Data lines.
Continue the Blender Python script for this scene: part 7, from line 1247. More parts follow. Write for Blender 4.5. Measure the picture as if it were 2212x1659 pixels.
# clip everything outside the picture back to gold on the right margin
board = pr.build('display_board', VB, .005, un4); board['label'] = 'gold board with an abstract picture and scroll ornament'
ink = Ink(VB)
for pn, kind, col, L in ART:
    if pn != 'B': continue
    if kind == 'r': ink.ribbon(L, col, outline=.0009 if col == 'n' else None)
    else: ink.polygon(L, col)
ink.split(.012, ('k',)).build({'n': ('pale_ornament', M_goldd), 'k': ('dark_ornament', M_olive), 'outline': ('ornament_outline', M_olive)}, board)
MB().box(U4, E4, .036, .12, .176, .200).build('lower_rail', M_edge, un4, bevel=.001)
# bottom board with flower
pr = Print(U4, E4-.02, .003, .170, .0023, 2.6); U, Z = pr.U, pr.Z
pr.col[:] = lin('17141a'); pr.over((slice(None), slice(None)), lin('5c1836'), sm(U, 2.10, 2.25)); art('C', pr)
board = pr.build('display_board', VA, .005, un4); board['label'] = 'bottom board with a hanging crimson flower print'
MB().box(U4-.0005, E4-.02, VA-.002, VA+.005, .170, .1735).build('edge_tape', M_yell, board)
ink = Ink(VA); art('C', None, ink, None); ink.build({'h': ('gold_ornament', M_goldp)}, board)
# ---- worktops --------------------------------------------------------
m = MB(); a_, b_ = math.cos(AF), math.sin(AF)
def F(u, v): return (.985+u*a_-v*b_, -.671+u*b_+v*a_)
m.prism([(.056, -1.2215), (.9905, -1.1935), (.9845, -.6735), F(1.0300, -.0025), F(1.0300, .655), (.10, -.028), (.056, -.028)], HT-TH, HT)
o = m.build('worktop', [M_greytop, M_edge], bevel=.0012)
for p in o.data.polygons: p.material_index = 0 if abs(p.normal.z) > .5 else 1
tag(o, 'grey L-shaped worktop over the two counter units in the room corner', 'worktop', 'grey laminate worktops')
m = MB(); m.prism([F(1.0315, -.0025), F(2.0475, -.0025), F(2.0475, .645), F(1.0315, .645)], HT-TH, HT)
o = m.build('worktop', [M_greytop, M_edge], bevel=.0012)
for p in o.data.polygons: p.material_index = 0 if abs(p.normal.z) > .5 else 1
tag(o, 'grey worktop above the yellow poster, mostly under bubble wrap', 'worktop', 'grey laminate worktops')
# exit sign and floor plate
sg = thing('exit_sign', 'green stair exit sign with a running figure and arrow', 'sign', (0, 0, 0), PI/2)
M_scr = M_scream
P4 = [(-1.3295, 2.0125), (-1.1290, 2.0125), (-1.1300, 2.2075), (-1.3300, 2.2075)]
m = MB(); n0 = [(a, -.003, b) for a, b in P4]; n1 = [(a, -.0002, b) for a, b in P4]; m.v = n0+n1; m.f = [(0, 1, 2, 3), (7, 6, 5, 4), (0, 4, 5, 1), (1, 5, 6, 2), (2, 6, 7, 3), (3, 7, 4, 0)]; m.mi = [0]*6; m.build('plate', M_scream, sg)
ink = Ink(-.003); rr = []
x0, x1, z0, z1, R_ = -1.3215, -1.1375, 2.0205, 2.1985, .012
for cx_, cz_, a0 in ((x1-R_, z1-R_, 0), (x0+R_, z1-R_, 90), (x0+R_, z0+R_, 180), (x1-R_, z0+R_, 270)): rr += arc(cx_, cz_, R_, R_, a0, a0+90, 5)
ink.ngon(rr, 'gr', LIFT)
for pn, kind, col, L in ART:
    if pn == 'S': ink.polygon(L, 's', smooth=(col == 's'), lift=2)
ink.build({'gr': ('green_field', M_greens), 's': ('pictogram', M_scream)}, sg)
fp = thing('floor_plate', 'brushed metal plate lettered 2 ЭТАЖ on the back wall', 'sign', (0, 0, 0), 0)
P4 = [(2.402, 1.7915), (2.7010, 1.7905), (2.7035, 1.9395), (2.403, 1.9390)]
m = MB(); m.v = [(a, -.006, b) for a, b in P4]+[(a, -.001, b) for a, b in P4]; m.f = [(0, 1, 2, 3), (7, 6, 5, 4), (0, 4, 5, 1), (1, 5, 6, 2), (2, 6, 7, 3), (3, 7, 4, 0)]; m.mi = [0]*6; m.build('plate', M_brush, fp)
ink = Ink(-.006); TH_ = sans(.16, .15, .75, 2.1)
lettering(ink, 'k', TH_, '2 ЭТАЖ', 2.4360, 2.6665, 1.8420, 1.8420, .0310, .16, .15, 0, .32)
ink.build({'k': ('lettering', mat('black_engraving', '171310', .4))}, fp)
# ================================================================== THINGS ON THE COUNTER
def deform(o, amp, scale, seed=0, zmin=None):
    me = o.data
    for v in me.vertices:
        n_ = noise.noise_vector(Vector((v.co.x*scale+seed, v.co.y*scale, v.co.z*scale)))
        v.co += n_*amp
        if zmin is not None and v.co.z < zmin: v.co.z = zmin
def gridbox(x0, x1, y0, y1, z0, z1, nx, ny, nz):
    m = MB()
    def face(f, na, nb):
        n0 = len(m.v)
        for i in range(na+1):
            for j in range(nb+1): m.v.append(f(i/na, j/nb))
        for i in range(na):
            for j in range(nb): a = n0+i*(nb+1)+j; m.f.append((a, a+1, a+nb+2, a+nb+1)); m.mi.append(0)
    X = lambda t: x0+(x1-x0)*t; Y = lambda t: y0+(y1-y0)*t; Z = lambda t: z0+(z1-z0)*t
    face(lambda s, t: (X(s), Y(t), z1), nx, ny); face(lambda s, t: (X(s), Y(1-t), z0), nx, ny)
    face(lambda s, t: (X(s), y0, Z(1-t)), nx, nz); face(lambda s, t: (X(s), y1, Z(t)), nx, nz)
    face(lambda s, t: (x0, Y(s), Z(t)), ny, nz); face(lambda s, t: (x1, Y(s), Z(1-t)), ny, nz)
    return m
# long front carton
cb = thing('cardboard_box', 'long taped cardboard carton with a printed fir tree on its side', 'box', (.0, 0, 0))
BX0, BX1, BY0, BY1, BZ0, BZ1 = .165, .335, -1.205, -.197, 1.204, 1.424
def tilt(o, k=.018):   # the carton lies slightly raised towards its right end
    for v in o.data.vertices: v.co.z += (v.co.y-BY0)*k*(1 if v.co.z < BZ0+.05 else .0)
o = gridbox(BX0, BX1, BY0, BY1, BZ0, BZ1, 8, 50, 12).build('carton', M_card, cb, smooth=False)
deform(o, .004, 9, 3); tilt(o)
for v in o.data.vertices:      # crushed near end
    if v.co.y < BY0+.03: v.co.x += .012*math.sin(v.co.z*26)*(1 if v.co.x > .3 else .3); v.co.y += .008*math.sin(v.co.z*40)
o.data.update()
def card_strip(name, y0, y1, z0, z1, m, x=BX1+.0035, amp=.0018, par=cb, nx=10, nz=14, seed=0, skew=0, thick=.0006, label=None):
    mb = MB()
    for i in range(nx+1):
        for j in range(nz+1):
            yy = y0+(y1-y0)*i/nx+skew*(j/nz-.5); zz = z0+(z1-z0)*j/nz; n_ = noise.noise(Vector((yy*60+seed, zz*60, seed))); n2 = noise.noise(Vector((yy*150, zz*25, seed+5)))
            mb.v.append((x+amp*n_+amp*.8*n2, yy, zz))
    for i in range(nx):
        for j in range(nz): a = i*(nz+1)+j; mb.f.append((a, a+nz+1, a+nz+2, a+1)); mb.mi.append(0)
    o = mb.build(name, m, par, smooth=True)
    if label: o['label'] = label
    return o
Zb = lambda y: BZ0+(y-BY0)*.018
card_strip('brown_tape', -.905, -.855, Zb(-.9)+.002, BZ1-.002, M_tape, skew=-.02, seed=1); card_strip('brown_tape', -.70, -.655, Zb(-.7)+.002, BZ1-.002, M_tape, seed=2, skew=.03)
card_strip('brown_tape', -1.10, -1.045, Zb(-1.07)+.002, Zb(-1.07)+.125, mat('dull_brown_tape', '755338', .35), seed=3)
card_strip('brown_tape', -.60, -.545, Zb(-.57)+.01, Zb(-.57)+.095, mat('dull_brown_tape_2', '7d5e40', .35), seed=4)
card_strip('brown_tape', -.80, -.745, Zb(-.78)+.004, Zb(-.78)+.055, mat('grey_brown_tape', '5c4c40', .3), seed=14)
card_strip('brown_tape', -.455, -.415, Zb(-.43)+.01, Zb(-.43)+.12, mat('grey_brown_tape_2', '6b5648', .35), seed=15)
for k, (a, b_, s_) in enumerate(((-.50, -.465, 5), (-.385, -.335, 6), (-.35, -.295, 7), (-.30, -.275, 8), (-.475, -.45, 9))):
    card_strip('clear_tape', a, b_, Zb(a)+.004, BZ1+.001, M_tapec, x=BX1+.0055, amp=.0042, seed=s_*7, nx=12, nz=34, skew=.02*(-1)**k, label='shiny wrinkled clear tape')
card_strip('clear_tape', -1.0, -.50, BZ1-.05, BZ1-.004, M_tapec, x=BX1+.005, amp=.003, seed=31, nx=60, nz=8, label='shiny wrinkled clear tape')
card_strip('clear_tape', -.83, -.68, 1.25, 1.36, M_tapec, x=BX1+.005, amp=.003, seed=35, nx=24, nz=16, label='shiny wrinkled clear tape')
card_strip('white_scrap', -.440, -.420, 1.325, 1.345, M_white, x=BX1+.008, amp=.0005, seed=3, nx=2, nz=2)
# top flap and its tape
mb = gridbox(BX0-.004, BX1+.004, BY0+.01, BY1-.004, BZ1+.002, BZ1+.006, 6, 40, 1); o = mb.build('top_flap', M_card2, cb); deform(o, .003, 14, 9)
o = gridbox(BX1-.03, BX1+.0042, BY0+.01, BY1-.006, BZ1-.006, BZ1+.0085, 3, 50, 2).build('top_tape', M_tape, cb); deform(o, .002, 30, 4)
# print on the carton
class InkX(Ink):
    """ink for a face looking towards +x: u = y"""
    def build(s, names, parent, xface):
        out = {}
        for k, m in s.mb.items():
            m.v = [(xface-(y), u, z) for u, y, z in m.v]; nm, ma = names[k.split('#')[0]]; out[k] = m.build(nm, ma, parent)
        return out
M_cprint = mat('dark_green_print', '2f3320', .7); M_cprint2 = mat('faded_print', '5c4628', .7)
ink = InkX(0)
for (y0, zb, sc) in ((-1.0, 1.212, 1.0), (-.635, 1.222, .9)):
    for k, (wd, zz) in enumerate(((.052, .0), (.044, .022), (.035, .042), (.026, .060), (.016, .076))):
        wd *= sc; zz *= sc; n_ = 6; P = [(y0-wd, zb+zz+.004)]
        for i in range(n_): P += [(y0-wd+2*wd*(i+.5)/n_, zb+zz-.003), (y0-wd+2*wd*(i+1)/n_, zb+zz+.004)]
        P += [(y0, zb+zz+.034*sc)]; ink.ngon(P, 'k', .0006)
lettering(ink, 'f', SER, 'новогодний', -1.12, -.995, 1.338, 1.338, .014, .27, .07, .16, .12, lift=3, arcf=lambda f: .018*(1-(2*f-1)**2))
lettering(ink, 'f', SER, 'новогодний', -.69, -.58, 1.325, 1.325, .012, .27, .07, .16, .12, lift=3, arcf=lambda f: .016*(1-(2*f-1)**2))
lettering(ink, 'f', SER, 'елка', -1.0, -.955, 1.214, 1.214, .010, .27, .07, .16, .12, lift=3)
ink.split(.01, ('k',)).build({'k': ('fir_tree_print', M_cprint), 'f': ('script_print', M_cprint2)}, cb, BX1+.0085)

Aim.
Scan the material above for the string "picture" and report each line where you find it.

Response.
Continue the Blender Python script for this scene: part 7, from line 1247. More parts follow. Write for Blender 4.5. Measure the picture as if it were 2212x1659 pixels.
# clip everything outside the picture back to gold on the right margin
board = pr.build('display_board', VB, .005, un4); board['label'] = 'gold board with an abstract picture and scroll ornament'